**Stated task:** Repeat, please, only the lines from the top of the data down to the line with "SOF, LEDGE, CEIL = 3.22, 3.55, 5.07"; include both of those lines.
#### Dataset extract
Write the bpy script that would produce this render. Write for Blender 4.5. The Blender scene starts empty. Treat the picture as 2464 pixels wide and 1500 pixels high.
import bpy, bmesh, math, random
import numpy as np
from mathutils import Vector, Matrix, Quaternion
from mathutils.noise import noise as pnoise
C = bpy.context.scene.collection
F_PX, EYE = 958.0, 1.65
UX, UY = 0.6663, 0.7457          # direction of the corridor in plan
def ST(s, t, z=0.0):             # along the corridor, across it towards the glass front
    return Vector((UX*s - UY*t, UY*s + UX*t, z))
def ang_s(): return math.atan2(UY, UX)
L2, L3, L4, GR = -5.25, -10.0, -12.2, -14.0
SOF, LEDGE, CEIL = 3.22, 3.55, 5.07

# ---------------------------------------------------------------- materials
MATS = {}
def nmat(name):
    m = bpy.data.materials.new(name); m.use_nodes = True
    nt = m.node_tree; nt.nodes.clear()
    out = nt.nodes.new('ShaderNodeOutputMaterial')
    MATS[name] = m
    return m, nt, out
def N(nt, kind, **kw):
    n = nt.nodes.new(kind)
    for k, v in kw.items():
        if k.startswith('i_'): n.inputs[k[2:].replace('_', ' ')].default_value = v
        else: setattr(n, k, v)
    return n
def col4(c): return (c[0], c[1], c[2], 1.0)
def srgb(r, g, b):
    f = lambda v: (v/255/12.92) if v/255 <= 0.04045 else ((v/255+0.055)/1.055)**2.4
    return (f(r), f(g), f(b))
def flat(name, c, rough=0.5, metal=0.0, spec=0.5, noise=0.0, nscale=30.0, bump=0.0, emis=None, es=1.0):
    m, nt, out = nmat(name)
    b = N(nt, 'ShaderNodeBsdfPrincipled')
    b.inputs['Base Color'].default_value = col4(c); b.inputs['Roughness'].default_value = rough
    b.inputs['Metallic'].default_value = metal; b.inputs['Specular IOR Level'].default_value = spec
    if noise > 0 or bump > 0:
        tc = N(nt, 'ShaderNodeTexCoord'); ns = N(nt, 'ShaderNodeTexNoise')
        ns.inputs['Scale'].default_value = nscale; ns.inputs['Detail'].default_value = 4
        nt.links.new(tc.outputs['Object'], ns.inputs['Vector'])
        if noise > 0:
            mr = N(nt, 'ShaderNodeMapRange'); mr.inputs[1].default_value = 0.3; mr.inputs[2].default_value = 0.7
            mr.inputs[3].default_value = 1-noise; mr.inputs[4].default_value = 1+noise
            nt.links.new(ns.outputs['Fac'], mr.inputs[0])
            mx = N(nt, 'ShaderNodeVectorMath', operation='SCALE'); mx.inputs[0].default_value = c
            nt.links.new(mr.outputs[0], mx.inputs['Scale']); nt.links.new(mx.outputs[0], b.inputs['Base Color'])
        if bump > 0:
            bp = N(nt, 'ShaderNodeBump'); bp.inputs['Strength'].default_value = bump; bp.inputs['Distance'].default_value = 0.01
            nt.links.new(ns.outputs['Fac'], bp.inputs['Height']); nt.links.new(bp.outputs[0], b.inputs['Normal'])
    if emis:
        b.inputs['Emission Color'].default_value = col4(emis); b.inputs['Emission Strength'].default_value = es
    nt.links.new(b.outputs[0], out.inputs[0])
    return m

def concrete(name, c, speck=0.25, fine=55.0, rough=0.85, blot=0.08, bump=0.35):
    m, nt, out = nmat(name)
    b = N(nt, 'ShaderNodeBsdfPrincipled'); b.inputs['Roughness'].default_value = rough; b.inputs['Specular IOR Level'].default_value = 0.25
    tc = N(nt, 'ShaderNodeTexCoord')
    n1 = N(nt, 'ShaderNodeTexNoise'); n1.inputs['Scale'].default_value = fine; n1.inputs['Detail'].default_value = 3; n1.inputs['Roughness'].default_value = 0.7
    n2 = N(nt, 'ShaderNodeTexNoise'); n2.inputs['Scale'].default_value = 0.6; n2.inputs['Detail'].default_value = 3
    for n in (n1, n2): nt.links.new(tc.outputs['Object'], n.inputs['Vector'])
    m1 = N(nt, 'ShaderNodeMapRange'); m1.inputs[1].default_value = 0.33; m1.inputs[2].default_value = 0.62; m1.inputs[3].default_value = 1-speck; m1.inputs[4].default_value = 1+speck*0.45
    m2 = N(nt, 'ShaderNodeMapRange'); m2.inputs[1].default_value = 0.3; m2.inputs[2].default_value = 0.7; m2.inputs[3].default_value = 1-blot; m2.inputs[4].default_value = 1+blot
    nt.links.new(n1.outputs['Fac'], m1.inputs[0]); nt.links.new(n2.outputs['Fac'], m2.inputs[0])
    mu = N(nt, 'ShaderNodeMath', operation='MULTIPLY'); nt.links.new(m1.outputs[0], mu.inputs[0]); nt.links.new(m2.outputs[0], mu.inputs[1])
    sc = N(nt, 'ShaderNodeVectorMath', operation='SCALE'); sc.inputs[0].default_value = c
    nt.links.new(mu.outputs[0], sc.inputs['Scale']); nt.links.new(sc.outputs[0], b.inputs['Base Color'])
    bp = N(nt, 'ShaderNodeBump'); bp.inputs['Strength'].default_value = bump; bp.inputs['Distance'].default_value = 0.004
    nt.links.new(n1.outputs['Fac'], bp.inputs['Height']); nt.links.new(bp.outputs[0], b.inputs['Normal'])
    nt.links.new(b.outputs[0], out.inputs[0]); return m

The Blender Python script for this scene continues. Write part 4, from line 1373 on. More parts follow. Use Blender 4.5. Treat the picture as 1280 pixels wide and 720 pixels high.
########
**Exercise output:**
Write the bpy script that would produce this render. Write for Blender 4.5. The Blender scene starts empty. Treat the picture as 2464 pixels wide and 1500 pixels high.
import bpy, bmesh, math, random
import numpy as np
from mathutils import Vector, Matrix, Quaternion
from mathutils.noise import noise as pnoise
C = bpy.context.scene.collection
F_PX, EYE = 958.0, 1.65
UX, UY = 0.6663, 0.7457          # direction of the corridor in plan
def ST(s, t, z=0.0):             # along the corridor, across it towards the glass front
    return Vector((UX*s - UY*t, UY*s + UX*t, z))
def ang_s(): return math.atan2(UY, UX)
L2, L3, L4, GR = -5.25, -10.0, -12.2, -14.0
SOF, LEDGE, CEIL = 3.22, 3.55, 5.07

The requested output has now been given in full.